Planning your SWAP isn’t all about colors. You have to choose the right patterns, too. I like to use a wardrobe pattern, since I can be confident that all the pieces will work together. But you will also ideally be using Tried and  True (TNT) patterns — ones you’ve already made, fitted, and worn happily.

And you have to be making pieces that make sense for your life. Many of the books on the subject feature a pie chart that clarifies how you spend your time. 8 hours for sleep, 8 hours for work, 8 hours for what we will isn’t enough information. I usually work by myself at a computer, but I have meetings as well. I used to teach but no longer do. That should make a change in my wardrobe needs. If you go to church, what kind of dress code or customs does your church have? How’s your social life? I go to plays and concerts and meals out with friends and family, but there are no black-tie events on my calendar in the foreseeable future. Are active sports an important part of your life? All these questions have to be considered when you plan your wardrobe, or the plan simply won’t work.
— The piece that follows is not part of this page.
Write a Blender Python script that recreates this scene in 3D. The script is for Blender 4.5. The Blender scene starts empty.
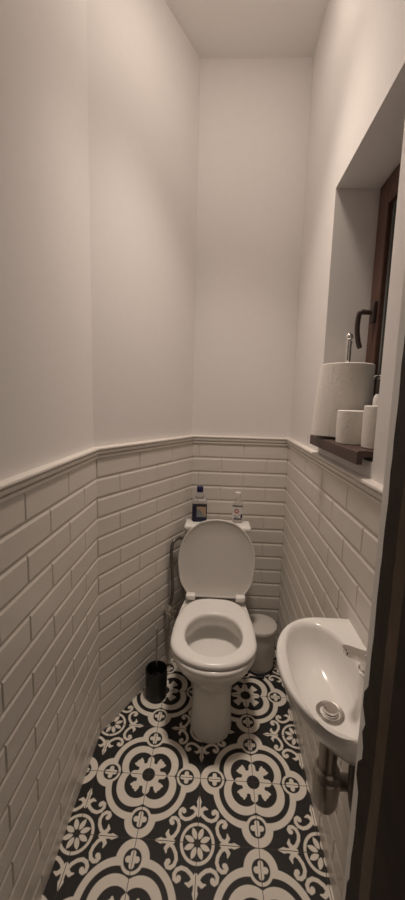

You’ll also want to consider your figure. Advice for apples and pears and inverted triangles and so forth are easily found all over the web and in every book on the subject of wardrobes. You’re always going to look more chic in clothing that fits well, so you have an advantage when you sew your own wardrobe.

The SWAP system does have rules for types of items that are based on some basic assumptions about your life, plus math. If those assumptions don’t apply to you, you may need to change the rules. The math doesn’t change, though. If the 11 or 12 pieces you sew don’t all work together, you won’t get the benefits of the Capsule Concept.

The Vivienne Files  has an interesting in-depth series about making all those decisions.

Meanwhile, back at the ranch, the Sports Quilt is coming along pretty well.